--- BEGIN ---

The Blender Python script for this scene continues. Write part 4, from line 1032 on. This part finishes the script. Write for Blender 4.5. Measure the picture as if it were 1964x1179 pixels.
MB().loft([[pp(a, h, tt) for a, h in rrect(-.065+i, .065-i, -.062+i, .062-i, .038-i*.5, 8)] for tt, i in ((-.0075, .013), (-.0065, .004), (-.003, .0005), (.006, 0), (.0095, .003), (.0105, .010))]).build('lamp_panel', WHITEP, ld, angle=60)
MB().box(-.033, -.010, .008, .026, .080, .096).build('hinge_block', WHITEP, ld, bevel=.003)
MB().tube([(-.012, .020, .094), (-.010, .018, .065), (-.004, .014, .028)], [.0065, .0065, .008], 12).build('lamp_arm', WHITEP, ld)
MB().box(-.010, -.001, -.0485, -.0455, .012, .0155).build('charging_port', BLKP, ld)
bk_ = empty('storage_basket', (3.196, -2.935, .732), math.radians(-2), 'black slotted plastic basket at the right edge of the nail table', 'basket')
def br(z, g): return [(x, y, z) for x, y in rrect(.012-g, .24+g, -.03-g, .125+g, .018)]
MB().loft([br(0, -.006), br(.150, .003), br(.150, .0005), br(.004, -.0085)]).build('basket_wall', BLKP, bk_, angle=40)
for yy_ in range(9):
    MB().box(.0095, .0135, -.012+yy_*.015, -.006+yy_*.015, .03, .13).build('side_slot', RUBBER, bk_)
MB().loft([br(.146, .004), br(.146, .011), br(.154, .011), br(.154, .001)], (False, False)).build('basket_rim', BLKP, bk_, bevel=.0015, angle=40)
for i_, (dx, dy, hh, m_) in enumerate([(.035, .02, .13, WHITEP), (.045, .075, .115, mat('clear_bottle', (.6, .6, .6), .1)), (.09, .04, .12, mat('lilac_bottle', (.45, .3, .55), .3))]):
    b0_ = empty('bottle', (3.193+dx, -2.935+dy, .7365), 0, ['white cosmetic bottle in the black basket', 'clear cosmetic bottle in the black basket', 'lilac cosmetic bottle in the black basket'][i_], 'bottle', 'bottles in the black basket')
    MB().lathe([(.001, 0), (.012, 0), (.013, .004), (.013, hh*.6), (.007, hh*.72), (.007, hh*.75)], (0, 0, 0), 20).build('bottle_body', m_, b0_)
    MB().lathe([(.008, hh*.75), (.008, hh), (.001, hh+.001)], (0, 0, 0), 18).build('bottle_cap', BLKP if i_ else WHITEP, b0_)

--- END ---

**REQUIREMENTS**. Return the listing above word for word.

**TASK RESULT**.
The Blender Python script for this scene continues. Write part 4, from line 1032 on. This part finishes the script. Write for Blender 4.5. Measure the picture as if it were 1964x1179 pixels.
MB().loft([[pp(a, h, tt) for a, h in rrect(-.065+i, .065-i, -.062+i, .062-i, .038-i*.5, 8)] for tt, i in ((-.0075, .013), (-.0065, .004), (-.003, .0005), (.006, 0), (.0095, .003), (.0105, .010))]).build('lamp_panel', WHITEP, ld, angle=60)
MB().box(-.033, -.010, .008, .026, .080, .096).build('hinge_block', WHITEP, ld, bevel=.003)
MB().tube([(-.012, .020, .094), (-.010, .018, .065), (-.004, .014, .028)], [.0065, .0065, .008], 12).build('lamp_arm', WHITEP, ld)
MB().box(-.010, -.001, -.0485, -.0455, .012, .0155).build('charging_port', BLKP, ld)
bk_ = empty('storage_basket', (3.196, -2.935, .732), math.radians(-2), 'black slotted plastic basket at the right edge of the nail table', 'basket')
def br(z, g): return [(x, y, z) for x, y in rrect(.012-g, .24+g, -.03-g, .125+g, .018)]
MB().loft([br(0, -.006), br(.150, .003), br(.150, .0005), br(.004, -.0085)]).build('basket_wall', BLKP, bk_, angle=40)
for yy_ in range(9):
    MB().box(.0095, .0135, -.012+yy_*.015, -.006+yy_*.015, .03, .13).build('side_slot', RUBBER, bk_)
MB().loft([br(.146, .004), br(.146, .011), br(.154, .011), br(.154, .001)], (False, False)).build('basket_rim', BLKP, bk_, bevel=.0015, angle=40)
for i_, (dx, dy, hh, m_) in enumerate([(.035, .02, .13, WHITEP), (.045, .075, .115, mat('clear_bottle', (.6, .6, .6), .1)), (.09, .04, .12, mat('lilac_bottle', (.45, .3, .55), .3))]):
    b0_ = empty('bottle', (3.193+dx, -2.935+dy, .7365), 0, ['white cosmetic bottle in the black basket', 'clear cosmetic bottle in the black basket', 'lilac cosmetic bottle in the black basket'][i_], 'bottle', 'bottles in the black basket')
    MB().lathe([(.001, 0), (.012, 0), (.013, .004), (.013, hh*.6), (.007, hh*.72), (.007, hh*.75)], (0, 0, 0), 20).build('bottle_body', m_, b0_)
    MB().lathe([(.008, hh*.75), (.008, hh), (.001, hh+.001)], (0, 0, 0), 18).build('bottle_cap', BLKP if i_ else WHITEP, b0_)